Scheme Procedure: weak-vector . l

Scheme Procedure: list->weak-vector l

C Function: scm_weak_vector (l)

Construct a weak vector from a list: weak-vector uses the list of its arguments while list->weak-vector uses its only argument l (a list) to construct a weak vector the same way list->vector would.

Scheme Procedure: weak-vector? obj

C Function: scm_weak_vector_p (obj)

Return #t if obj is a weak vector. Note that all weak hashes are also weak vectors.

29.3 Guardians

Scheme Procedure: make-guardian [greedy?]

C Function: scm_make_guardian (greedy_p)

Create a new guardian. A guardian protects a set of objects from garbage collection, allowing a program to apply cleanup or other actions.

make-guardian returns a procedure representing the guardian. Calling the guardian procedure with an argument adds the argument to the guardian's set of protected objects. Calling the guardian procedure without an argument returns one of the protected objects which are ready for garbage collection, or #f if no such object is available. Objects which are returned in this way are removed from the guardian.

make-guardian takes one optional argument that says whether the new guardian should be greedy or sharing. If there is any chance that any object protected by the guardian may be resurrected, then you should make the guardian greedy (this is the default).

See R. Kent Dybvig, Carl Bruggeman, and David Eby (1993) "Guardians in a Generation-Based Garbage Collector". ACM SIGPLAN Conference on Programming Language Design and Implementation, June 1993.

(the semantics are slightly different at this point, but the paper still (mostly) accurately describes the interface).

Scheme Procedure: destroy-guardian! guardian

C Function: scm_destroy_guardian_x (guardian)

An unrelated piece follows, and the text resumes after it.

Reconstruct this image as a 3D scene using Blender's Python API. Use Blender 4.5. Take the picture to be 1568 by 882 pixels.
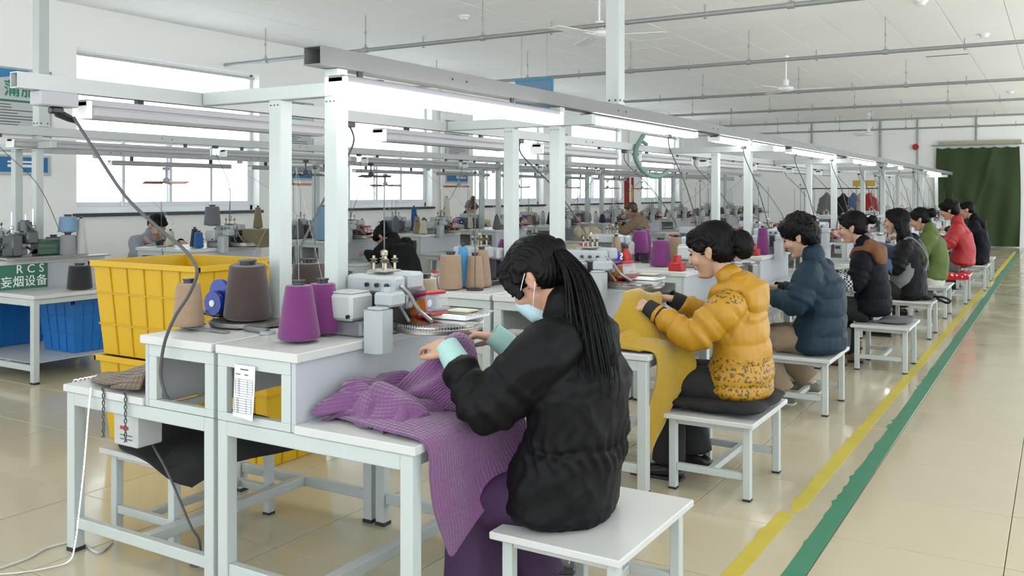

Destroys guardian, by making it impossible to put any more objects in it or get any objects from it. It also unguards any objects guarded by guardian.

Scheme Procedure: guardian-greedy? guardian

C Function: scm_guardian_greedy_p (guardian)

Return #t if guardian is a greedy guardian, otherwise #f.

Scheme Procedure: guardian-destroyed? guardian

C Function: scm_guardian_destroyed_p (guardian)

Return #t if guardian has been destroyed, otherwise #f.